_TASK DATA_
━━━━━━━━━━

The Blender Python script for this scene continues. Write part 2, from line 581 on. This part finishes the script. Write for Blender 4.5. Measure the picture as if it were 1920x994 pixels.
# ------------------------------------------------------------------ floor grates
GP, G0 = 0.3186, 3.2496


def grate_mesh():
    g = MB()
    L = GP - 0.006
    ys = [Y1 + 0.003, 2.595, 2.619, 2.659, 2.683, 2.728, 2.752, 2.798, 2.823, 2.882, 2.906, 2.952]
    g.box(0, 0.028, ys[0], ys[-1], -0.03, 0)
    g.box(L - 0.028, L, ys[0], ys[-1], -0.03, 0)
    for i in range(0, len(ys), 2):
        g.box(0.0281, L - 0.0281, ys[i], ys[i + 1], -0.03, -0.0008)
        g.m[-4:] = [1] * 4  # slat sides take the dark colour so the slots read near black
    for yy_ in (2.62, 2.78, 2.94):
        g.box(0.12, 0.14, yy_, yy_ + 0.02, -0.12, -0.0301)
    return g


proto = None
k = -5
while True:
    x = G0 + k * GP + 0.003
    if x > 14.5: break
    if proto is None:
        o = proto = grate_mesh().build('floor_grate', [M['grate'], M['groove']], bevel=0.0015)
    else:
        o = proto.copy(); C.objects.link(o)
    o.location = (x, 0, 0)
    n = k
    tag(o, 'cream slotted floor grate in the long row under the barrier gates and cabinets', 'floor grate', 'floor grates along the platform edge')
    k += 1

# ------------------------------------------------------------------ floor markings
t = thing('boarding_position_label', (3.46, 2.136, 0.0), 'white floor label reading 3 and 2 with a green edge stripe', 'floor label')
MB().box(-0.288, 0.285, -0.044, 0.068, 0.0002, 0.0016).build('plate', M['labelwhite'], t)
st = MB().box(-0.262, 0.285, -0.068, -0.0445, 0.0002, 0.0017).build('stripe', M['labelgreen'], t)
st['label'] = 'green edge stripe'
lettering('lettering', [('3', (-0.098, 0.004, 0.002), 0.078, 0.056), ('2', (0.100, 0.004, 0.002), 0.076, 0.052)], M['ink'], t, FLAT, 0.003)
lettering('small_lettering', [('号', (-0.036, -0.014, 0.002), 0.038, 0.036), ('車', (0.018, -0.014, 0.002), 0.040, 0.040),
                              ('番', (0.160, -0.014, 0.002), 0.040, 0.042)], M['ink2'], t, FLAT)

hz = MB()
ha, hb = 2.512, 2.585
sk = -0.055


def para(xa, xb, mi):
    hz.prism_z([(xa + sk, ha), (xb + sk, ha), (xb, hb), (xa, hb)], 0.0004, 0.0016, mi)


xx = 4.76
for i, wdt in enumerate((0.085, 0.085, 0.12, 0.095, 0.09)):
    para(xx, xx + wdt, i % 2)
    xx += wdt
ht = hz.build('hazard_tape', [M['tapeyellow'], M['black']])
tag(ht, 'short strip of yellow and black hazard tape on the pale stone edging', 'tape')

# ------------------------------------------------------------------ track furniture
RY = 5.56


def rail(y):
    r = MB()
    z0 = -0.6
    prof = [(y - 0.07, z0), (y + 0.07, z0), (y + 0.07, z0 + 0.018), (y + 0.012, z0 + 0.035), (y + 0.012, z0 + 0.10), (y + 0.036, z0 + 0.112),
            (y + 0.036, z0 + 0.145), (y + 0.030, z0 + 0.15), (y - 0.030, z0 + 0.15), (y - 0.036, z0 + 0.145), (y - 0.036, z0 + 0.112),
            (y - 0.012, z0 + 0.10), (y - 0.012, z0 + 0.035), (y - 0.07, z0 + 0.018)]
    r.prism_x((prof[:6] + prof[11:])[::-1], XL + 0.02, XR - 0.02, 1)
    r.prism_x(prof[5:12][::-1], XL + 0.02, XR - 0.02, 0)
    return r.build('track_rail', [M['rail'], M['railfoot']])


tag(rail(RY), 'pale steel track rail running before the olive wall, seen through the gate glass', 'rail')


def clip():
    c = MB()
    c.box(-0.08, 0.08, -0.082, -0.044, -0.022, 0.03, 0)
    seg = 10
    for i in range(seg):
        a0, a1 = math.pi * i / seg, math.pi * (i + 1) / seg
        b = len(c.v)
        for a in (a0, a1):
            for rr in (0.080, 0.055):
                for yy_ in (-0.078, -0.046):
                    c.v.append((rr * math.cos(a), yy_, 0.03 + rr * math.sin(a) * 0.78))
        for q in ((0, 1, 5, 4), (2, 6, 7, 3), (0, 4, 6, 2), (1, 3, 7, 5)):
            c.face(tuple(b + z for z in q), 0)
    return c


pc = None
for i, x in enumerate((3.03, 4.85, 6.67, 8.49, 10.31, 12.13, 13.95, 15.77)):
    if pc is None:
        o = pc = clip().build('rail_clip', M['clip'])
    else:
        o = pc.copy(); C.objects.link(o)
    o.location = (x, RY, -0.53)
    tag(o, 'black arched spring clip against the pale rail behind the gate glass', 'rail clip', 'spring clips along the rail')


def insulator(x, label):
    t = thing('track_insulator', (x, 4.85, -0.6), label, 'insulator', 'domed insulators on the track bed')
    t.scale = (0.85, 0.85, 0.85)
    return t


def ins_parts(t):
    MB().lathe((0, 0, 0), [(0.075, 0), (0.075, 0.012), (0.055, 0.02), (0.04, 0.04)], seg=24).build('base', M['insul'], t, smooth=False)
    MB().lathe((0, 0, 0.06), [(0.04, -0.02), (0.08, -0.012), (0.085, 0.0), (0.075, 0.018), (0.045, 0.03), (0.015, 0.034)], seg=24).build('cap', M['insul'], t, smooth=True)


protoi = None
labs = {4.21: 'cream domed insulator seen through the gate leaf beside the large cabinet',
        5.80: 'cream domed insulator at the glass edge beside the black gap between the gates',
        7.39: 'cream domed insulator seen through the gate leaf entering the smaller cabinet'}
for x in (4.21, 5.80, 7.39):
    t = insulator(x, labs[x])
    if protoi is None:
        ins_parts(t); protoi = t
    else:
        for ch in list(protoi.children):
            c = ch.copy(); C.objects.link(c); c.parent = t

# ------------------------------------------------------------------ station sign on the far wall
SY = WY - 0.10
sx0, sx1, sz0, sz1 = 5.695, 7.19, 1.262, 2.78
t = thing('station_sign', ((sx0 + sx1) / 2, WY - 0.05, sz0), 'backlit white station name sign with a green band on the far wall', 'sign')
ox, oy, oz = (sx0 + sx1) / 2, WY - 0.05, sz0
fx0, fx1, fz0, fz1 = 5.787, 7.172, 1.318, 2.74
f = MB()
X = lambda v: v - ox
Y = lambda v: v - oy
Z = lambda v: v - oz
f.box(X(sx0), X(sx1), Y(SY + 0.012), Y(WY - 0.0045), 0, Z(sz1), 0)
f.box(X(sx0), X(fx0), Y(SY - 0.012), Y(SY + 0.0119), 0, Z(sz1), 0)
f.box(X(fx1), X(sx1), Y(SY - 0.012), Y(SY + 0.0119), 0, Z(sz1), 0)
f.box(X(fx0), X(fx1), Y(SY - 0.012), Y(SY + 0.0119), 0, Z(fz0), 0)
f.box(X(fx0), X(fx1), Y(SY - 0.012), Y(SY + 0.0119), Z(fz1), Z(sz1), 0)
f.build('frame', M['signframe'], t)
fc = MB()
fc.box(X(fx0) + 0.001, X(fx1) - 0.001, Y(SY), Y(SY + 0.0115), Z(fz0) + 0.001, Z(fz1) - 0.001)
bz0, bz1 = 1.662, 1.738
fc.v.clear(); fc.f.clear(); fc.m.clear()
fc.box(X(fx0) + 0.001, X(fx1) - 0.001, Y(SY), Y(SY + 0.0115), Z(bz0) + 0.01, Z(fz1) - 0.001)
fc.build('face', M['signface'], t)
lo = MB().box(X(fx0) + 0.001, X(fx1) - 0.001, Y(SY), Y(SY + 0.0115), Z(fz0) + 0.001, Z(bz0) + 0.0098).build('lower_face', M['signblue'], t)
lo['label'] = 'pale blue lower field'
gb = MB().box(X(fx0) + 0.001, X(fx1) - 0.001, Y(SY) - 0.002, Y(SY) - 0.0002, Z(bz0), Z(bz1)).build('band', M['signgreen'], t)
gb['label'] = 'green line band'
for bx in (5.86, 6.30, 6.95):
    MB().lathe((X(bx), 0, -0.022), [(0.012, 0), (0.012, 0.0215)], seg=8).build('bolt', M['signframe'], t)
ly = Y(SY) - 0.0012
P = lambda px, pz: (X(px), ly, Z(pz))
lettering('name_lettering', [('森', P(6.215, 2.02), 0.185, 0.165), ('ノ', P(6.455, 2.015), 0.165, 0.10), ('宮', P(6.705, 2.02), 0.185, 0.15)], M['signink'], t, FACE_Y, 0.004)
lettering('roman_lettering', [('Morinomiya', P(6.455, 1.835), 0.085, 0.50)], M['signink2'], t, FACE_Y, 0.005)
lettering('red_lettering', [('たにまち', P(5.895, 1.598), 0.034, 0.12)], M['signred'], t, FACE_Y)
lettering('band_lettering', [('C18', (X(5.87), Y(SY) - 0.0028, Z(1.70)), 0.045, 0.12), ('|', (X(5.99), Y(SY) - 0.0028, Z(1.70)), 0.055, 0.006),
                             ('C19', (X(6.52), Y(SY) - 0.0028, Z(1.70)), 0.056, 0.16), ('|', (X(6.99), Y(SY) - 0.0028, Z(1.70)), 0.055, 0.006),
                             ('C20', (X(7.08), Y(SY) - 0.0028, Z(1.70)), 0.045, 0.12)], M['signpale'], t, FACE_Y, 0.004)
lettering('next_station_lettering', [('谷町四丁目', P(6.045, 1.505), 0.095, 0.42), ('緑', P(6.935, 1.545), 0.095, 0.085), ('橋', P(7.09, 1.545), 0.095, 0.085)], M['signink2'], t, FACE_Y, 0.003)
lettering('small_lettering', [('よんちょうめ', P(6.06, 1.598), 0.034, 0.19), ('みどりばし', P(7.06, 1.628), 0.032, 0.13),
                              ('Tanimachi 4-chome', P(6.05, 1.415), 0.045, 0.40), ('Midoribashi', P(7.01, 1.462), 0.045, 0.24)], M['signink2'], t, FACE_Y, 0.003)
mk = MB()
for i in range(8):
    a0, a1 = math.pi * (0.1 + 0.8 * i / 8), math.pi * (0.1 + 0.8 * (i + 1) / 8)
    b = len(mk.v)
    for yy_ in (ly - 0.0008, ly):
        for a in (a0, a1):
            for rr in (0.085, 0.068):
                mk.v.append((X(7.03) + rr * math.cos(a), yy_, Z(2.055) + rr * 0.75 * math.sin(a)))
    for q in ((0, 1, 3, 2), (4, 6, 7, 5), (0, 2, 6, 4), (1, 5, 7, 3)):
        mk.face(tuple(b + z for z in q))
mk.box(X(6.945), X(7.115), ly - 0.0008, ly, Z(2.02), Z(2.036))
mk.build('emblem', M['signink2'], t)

━━━━━━━━━━

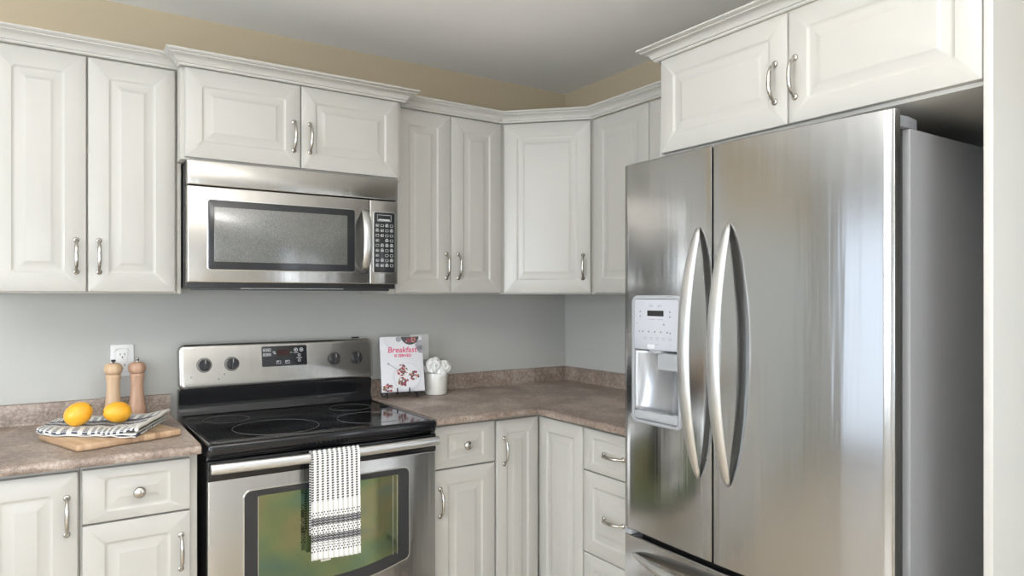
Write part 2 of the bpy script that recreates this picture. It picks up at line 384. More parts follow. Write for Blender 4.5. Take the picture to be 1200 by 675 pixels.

━━━━━━━━━━

_REQUIRED TASK_
Search the lines above for the string "this", then show every one that has it.

_TASK RESULT_
The Blender Python script for this scene continues. Write part 2, from line 581 on. This part finishes the script. Write for Blender 4.5. Measure the picture as if it were 1920x994 pixels.
Write part 2 of the bpy script that recreates this picture. It picks up at line 384. More parts follow. Write for Blender 4.5. Take the picture to be 1200 by 675 pixels.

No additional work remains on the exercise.